The rare event triggered a flurry of local news coverage, including that the Maine Mineral and Gem Museum in Bethel is offering a $25,000 reward for the recovery of any pieces 1 kilogram (2.2 pounds) or larger.
It's unlikely a kilo could be recovered; meteorites are rarely so large. Smaller pieces, however, will also be paid for.
The museum hosts the largest pieces of Lunar and Martian-born debris on Earth, and they're eager to expand their collection with what Maine astronomers theorized could be a "bolide" meteorite.
"Sometimes you can have meteorites that are visible during the daytime. A bolide is very bright and leaves a trail," Shawn Laatsch, the director of the Versant Power Astronomy Center, told the Machias Valley News Observer.
"If it's visible in the daytime, it's usually a large meteor that hits that atmosphere and lights up. The different colors you see depend on what it was made up of."

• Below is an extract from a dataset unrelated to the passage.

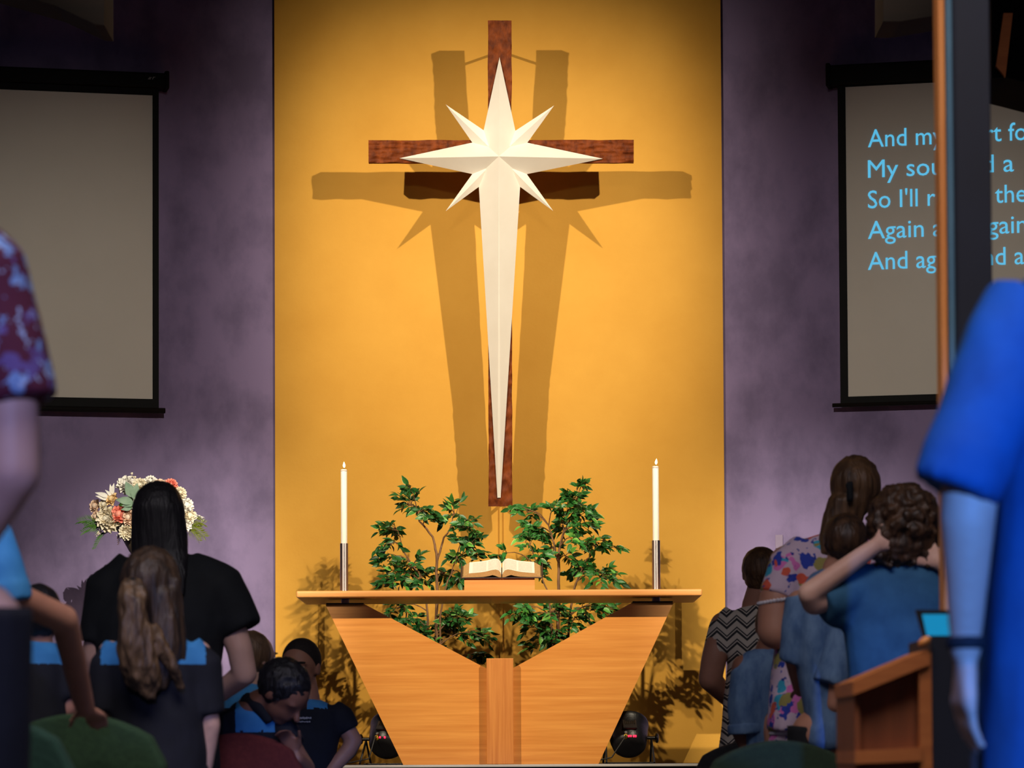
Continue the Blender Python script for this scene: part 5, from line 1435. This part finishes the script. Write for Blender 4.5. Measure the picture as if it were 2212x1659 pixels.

NASA's radar assets were able to determine that there could be around 150-339 grams of remains that fell somewhere between Canoose Maine, and the Canadian territory of New Brunswick, thanks to some 100 mph winds that were whipping when the meteorite fell.
It's actually the first time radar ever captured a meteorite falling over the state.
The museum is confident that fragments are waiting to be found, as the "flare" or "firework"-like ball in the sky would've had to have been large.